WICHITA FALLS (KFDX/KJTL)—It’s that time of year many taxpayers dread when property owners have or will be receiving their annual property appraisals in the mail. Chief Appraiser, Lisa Stephens-Musick said if you aren’t happy with your new appraisal, you can file to protest it and have a hearing, but if you want to do that, you have to act fast.

When it comes to property taxes and property appraisals, Stephens-Musick said often times residents get the two mixed up.

“The appraisal district does not actually set taxes or collect taxes, we’re just establishing a value,” Stephens-Musick said.

Property tax rates for cities, counties, and other taxing districts are set by elected officials.
But if your property value goes up significantly, so does your tax bill, as it did last year.

“That was the most significant increase in value that we had ever seen, and so property owners were very concerned that their taxes would go up proportionately to the amount of appraised value, we had properties that went up on average of 25 percent,” Stephens-Musick said.

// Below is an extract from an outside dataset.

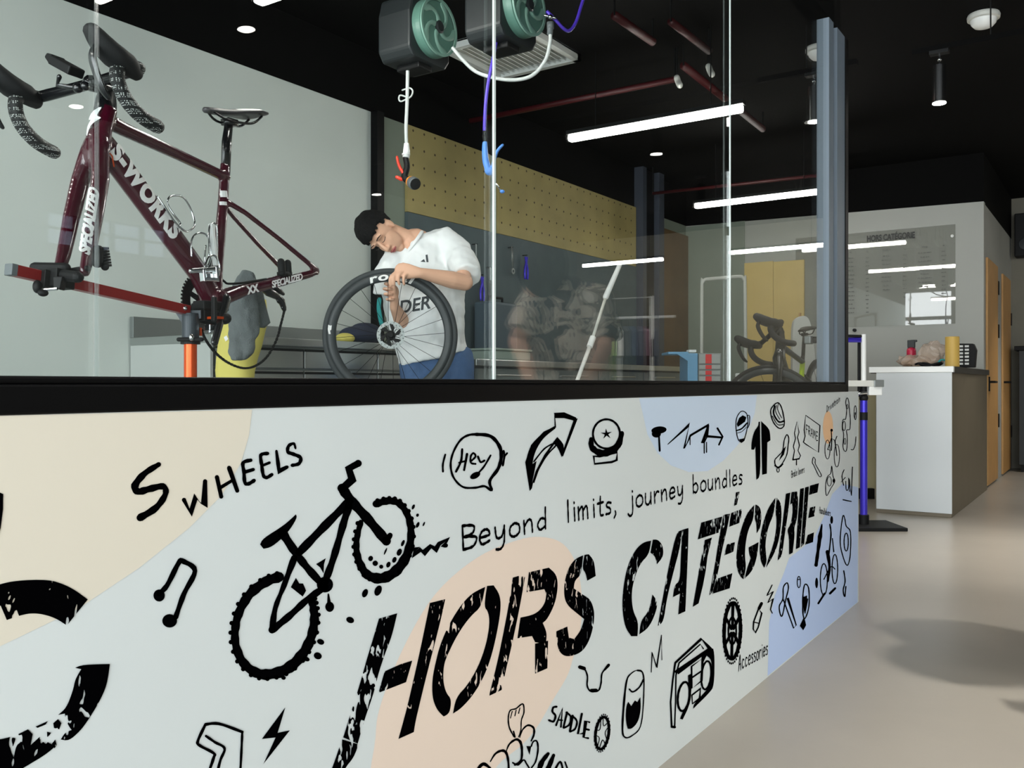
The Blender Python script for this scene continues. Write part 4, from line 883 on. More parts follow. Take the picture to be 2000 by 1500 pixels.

She said this year property owners are only looking at an average eight percent increase in their home value, which is low compared to most cities throughout the state.

“A lot of the appraisal districts are reporting that they’re still going up 20 and 30 percent I’ve only heard of one appraisal district that has gone down and that was Williamson County,” Stephens-Musick said.

Stephens-Musick said if you aren’t happy with your appraisal, you can dispute it.

“If you don’t come to some agreement, or you don’t understand what the appraiser says after you’ve spoken with them, there’s a form in your appraisal notice, and you can mail that in you also have information in your notice that you can file on our online portal,” Stephens-Musick said.

She says another way to cap your property’s taxable value, is filing for a homestead exemption.

“That protects your property, the taxable value of it, the market value can go up you know 50 percent, but the taxable value on your homestead property can only go up 10 percent after you’ve had the exemption for a year,” Stephens-Musick said.

All great tips, but ultimately, Stephens-Musick said if you’re confused about your appraisal or have any questions, don’t hesitate to reach out to her office and they will work to ensure everything is understood and as clear as possible.

Stephens-Musick said most of the appraisal notices were sent out on April 15th and said you have 30 days to file a protest. She says the deadline for the majority of residents is May 15th.